To Matthew Atkatz, the college snapshots he kept in shoe boxes in his closet for years raised a koan-like question: “If they are sitting in a box,” Mr. Atkatz, 46, said, “do they have any meaning?”
They do, it seems, when displayed alongside hundreds of forgotten snapshots collected from other art students from the grunge years on an Instagram feed called 90s Art School.
Since last April, Mr. Atkatz, who graduated from the Rhode Island School of Design in 1997, has collected thousands of old snapshots and Polaroids from schoolmates of that era and given those predigital artifacts new life in the digital era.
What started as a visual class reunion of sorts for Mr. Atkatz and a few friends, has evolved into an art project exploring the ways in which young artists chronicled their lives and aspirations through photography in an era before social media. The pictures have an unselfconscious quality.
With aesthetically attuned art students as the focus, the feed is a tableau of Generation X fashion signifiers: flannel shirts, black eyeliner, bleach-blond hair, cropped tops and baggy jeans. “There were goths and hippies and kids that were into ska or straight edge,” said Mr. Atkatz, who now runs an advertising agency in Miami with his wife, Liz Marks. “When we went to a show we watched the band, rather than a screen,” he said. “There were more delineated tribes in the ’90s. In some ways, I feel like social media has homogenized culture.”

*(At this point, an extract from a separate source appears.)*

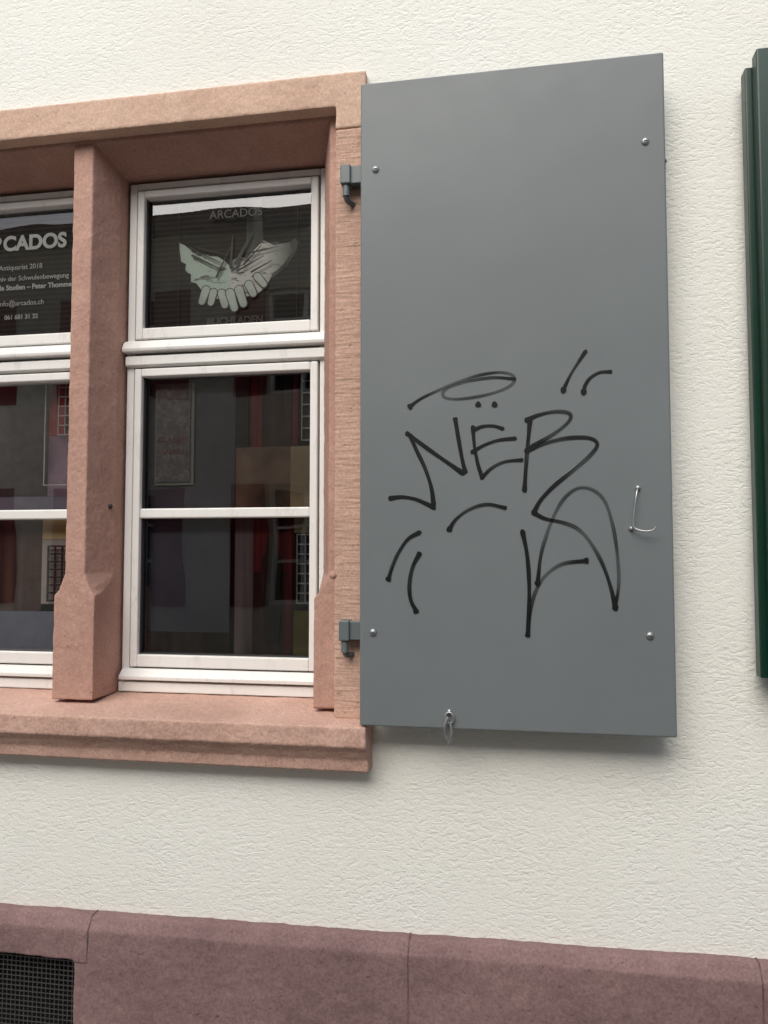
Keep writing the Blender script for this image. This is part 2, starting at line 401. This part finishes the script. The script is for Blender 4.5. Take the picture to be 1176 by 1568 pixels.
panel('yellow_strip',-1.31,-1.16,1.64,1.699,Y,M_YEL,dl)
panel('beige_panel',-1.31,-1.16,1.46,1.639,Y,kf('greyish',(.14,.12,.11)),dl)
bar_grid('reflected_bars_lower',-1.285,-1.16,1.47,1.62,Y-.01,6,7,M_BLK,dl,.005)
panel('blue_panel',-1.70,-1.16,1.30,1.439,Y,M_LAV2,dl)

# ------------------------------------------------------------ grey shutter
sh=root('grey_window_shutter')
YF=-.080
boxes('leaf',[(-.345,.317,YF,-.046,1.224,2.673)],M_GR,sh,.0035,3)
boxes('rear_batten',[(-.32,-.26,-.046,-.022,1.26,2.64),(.22,.29,-.046,-.022,1.26,2.64)],M_GR,sh,.002)
for i,(x,z) in enumerate([(-.310,2.469),(.276,2.479),(-.315,1.427),(.267,1.430)]):
    dome('bolt_%d'%i,x,YF,z,.0085,.0055,M_ZN,sh)
    boxes('slot_%d'%i,[(x-.0035,x+.0035,YF-.0062,YF-.0045,z-.0007,z+.0007)],M_PIN,sh)
tube('hook_wire',[(.247,YF-.004,1.735),(.244,YF-.012,1.728),(.240,YF-.014,1.700),(.236,YF-.012,1.665),(.236,YF-.012,1.654),(.246,YF-.014,1.648),(.262,YF-.018,1.645),(.276,YF-.022,1.648),(.279,YF-.022,1.655)],.0017,M_MET,sh)
dome('hook_screw_top',.248,YF-.002,1.737,.0055,.006,M_MET,sh)
dome('hook_screw_bottom',.233,YF-.002,1.652,.005,.006,M_MET,sh)
tube('latch_ring',[(-.148+.009*math.cos(a),YF-.006,1.249+.012*math.sin(a)) for a in [i*math.pi/5 for i in range(10)]],.0025,M_MET,sh,True)
dome('latch_screw',-.148,YF-.001,1.262,.005,.005,M_MET,sh)
tube('latch_hook',[(-.150,YF-.012,1.252),(-.156,YF-.014,1.238),(-.158,YF-.010,1.222),(-.152,YF-.006,1.205),(-.147,YF-.006,1.190)],.0036,M_ZN,sh)
tube('latch_hook_b',[(-.146,YF-.010,1.240),(-.142,YF-.012,1.225),(-.145,YF-.010,1.208),(-.149,YF-.008,1.192)],.0030,M_ZN,sh)
def hinge(z):
    boxes('hinge_strap',[(-.398,-.33,-.050,-.030,z,z+.042)],M_HG,sh,.002)
    boxes('hinge_socket',[(-.398,-.374,-.058,-.0195,z-.002,z+.044)],M_HG,sh,.003)
    tube('hinge_pin',[(-.386,-.045,z+.0),(-.386,-.045,z-.028)],.0085,M_HG,sh)
    tube('hinge_bracket',[(-.386,-.045,z-.026),(-.386,-.040,z-.036),(-.375,-.02,z-.036),(-.37,0,z-.036)],.0065,M_HG,sh)
hinge(2.457); hinge(1.406)

# ---- marker graffiti, drawn flat on the leaf
src=[(552,130),(1014,78),(1038,1130),(550,1112)]
dst=[(-.345,2.671),(.316,2.675),(.318,1.224),(-.346,1.223)]
A=[];Bv=[]
for (u,v),(x,z) in zip(src,dst):
    A.append([u,v,1,0,0,0,-x*u,-x*v]); Bv.append(x); A.append([0,0,0,u,v,1,-z*u,-z*v]); Bv.append(z)
h=np.linalg.solve(np.array(A,float),np.array(Bv,float))
def T(u,v):
    w=h[6]*u+h[7]*v+1; return ((h[0]*u+h[1]*v+h[2])/w,(h[3]*u+h[4]*v+h[5])/w)
strokes=[ # (points, width, mid density)
 ([(628,622),(645,610),(668,599),(700,585),(735,574),(765,570),(784,574),(787,584),(775,594),(750,603),(720,609),(695,611),(680,608),(679,599),(692,591),(720,583),(755,578),(787,580)],6.5,.42),
 ([(896,538),(886,553),(873,574),(862,597)],6.5,.60),
 ([(934,569),(918,570),(904,578),(896,589),(893,600)],6.5,.5),
 ([(598,763),(615,761),(635,764),(652,771),(664,777)],8,.68),
 ([(664,772),(660,745),(650,715),(638,690),(628,667)],8,.68),
 ([(624,664),(640,676),(662,692),(685,708),(708,724)],8.5,.74),
 ([(712,722),(707,700),(702,672),(697,642)],8,.85),
 ([(724,654),(726,680),(731,708),(738,731)],7,.6),
 ([(724,659),(738,653),(755,652),(769,656)],6.5,.72),
 ([(723,692),(740,682),(762,674),(788,671)],6.5,.65),
 ([(738,731),(752,717),(772,707),(798,704)],6.5,.6),
 ([(803,750),(805,715),(808,680),(811,645)],8,.66),
 ([(806,643),(825,635),(850,630),(870,632),(873,641),(860,655),(838,670),(815,683)],7.5,.5),
 ([(806,690),(830,680),(865,671),(900,670),(914,679),(905,695),(880,718),(850,742),(828,765),(817,785)],8,.58),
 ([(817,785),(835,794),(862,800),(885,810),(905,832),(923,865),(935,900),(942,931)],7.5,.46),
 ([(941,931),(947,895),(945,850),(938,805),(926,768),(908,750),(886,747),(866,760),(850,785),(838,815),(828,850),(823,893)],7,.40),
 ([(800,814),(807,850),(810,890),(810,930),(808,972)],8,.80),
 ([(808,972),(812,935),(820,905),(836,880),(862,863),(897,858)],7,.40),
 ([(688,810),(698,795),(718,780),(745,772),(773,777)],6.5,.45),
 ([(642,815),(625,825),(612,843),(602,864),(595,886)],7,.45),
 ([(642,848),(632,868),(627,895),(629,918),(637,935)],8,.62),
]
def catmull(P,n=10):
    P=[np.array(p,float) for p in P]; P=[2*P[0]-P[1]]+P+[2*P[-1]-P[-2]]; out=[]
    for i in range(1,len(P)-2):
        for k in range(n):
            t=k/n; a,b,c,d=P[i-1:i+3]
            out.append(.5*((2*b)+(-a+c)*t+(2*a-5*b+4*c-d)*t*t+(-a+3*b-3*c+d)*t**3))
    out.append(P[-2]); return out
bm=bmesh.new(); uvl=bm.loops.layers.uv.new('UVMap'); dl_=bm.verts.layers.float.new('ink_load')
lay=0
PXM=.00138
def disc(u,v,r):
    global lay
    lay+=1; x,z=T(u,v); y=YF-.0006-lay*.00002; r*=PXM; n=18
    vs=[]
    for i in range(n):
        a=2*math.pi*i/n; rr=r*(1+.1*math.sin(3*a+u))
        q=bm.verts.new((x+rr*math.cos(a),y,z+rr*math.sin(a))); q[dl_]=1.0; vs.append(q)
    f=bm.faces.new(vs)
    for l,q in zip(f.loops,vs): l[uvl].uv=((l.vert.co.x-x)*3,.5+(l.vert.co.z-z)*20)
for pts,w,d in strokes:
    lay+=1; y=YF-.0006-lay*.00002
    q=[np.array(T(*p)) for p in catmull(pts)]
    n=len(q); prev=None; cum=[0]
    for i in range(1,n): cum.append(cum[-1]+float(np.linalg.norm(q[i]-q[i-1])))
    tot=cum[-1]; off=random.random()*10; longs=tot>.12
    for i in range(n):
        t=q[min(i+1,n-1)]-q[max(i-1,0)]; t/=np.linalg.norm(t)+1e-9; nn=np.array([-t[1],t[0]])
        e=min(cum[i],tot-cum[i])
        ww=w*PXM*.5*(.76+.24*math.exp(-e/.014))*(1+.08*math.sin(cum[i]*70+off))
        den=d+(1-d)*math.exp(-e/(.026 if longs else .016))
        # slight pressure changes along the stroke
        den+=.10*math.sin(cum[i]*38+off*3)*min(1,e/.03)
        a=q[i]+nn*ww; b=q[i]-nn*ww
        va=bm.verts.new((a[0],y,a[1])); vb=bm.verts.new((b[0],y,b[1])); va[dl_]=den; vb[dl_]=den
        if prev:
            f=bm.faces.new((prev[0],prev[1],vb,va))
            for l,uv in zip(f.loops,((cum[i-1]+off,0),(cum[i-1]+off,1),(cum[i]+off,1),(cum[i]+off,0))): l[uvl].uv=uv
        prev=(va,vb)
    for k,pt in ((0,pts[0]),(1,pts[-1])): disc(pt[0],pt[1],w*.5)
for u,v in ((732,619),(757,619),(628,622),(595,886),(862,597),(893,600),(688,810),(897,858),(637,935),(823,893),(942,930)): disc(u,v,4.6)
g=finish(bm,'marker_tag',None,sh)
m,nt,b=mat('marker_ink')
b.inputs['Base Color'].default_value=(.006,.007,.008,1); b.inputs['Roughness'].default_value=.5; b.inputs['Specular IOR Level'].default_value=.25
uvn=N(nt,'ShaderNodeUVMap'); mp=N(nt,'ShaderNodeMapping'); mp.inputs['Scale'].default_value=(12,4.5,1); L(nt,uvn.outputs[0],mp.inputs[0])
nz=noise(nt,mp.outputs[0],1.0,3,.6)
at=N(nt,'ShaderNodeAttribute',attribute_name='ink_load')
k=math_(nt,'ADD',nz,math_(nt,'MULTIPLY',math_(nt,'SUBTRACT',at.outputs['Fac'],.55),1.15))
al=ramp(nt,k,[(.30,.38),(.70,.98)])
L(nt,al,b.inputs['Alpha'])
g.data.materials.append(m)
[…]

The paradox, of course, is that this visual rumination on the pre-Instagram age is only possible because of Instagram. “It was like we expended a decade’s worth of energy on images that no one has seen,” Mr. Atkatz said. “I was interested in trying to create joy using that latent energy.”
While the feed includes only submissions from former RISD students, so far, Mr. Atkatz plans to open it up to ’90s students from other art schools, with plans for a gallery show and a book as well.
Even for those who did not attend RISD during those years, however, the feed has anthropological value.
“Folks that are young that are in art school have been reaching out to me and saying, ‘Oh wow, thanks for sharing this — it’s cool to see what art school was like back then,’” Mr. Atkatz said. “I think young creatives enjoy it, just because the ’90s were a fun moment in history. It was a simpler time.”
The ’90s may have been a simpler time technologically, a fact underscored by the cathode ray tube television sets and first-generation Apple Macintosh computers that populate the photos. But those years were hardly a more innocent time, if all the shots of students swilling beers and puffing on cigarettes are any evidence — not to mention crowd surfing at club shows and wrestling half-nude at underground warehouse parties.
In weeding through thousands of submissions, Mr. Atkatz made a point of emphasizing low-fi casual shots.
“Instead of images of the art, or creating stuff in studios, I’ve focused on the parties, the nightlife and the behind-the-scenes shots of what life was like back then,” he said. “They feel much more candid than the way people treat social media today.”
In that spirit, Mr. Atkatz has denied requests to tag people in the photos on 90s Art School. He includes first names only, in captions, and even leaves out locations, “which, he said, “lets the photos just be about the photos, rather than becoming a promotional platform.”
This is not to say art students of the ’90s were naïve to the concept of self-marketing. “Young people today are trained to think of themselves as a brand, because of social media,” Mr. Atkatz said. “Warhol was probably the originator of that, and we were all influenced by him back in the ’90s. But I don’t know if the pictures were such a critical piece of that.”
Even so, RISD students were grounded in the visual arts, and trained to develop an eye for subject matter, color and composition, which carried over into their personal photography, said Whitney Bedford, 45, a painter in Los Angeles who graduated in 1998 who has submitted to the feed. “It was an art school, so more than our cohorts at Brown, we were the ones with the cameras,” she said. “But there wasn’t the self-awareness of today. It was about capturing the rhythm of life, not the pose.”
The pose, in fact, was a lot harder to capture back then, before smartphones, with their filters, cropping features and lighting effects, allowed people to take a dozen of shots of a single moment before fine-tuning a single keeper for public display.
Because film and processing was expensive, students often broke out a cheap point-and-shoot or disposable camera only on special occasions, like parties, when thoughts of formal composition tended to get lost in a haze of Parliament Lights smoke.
“And don’t forget,” Mr. Atkatz said, “you didn’t even know what the damned picture was going to look like for like two weeks. You would snap 24 pictures and then you hope some of them were good. And then you’d get it back and there would be one or two good photos, and a bunch of junk.”
This explains why so many of the shots on the feed are either underexposed, overexposed or framed as if the photographer were blindfolded. But that is the spirit of the enterprise, as well as the era. “That detritus,” Mr. Atkatz said, “is the good stuff.”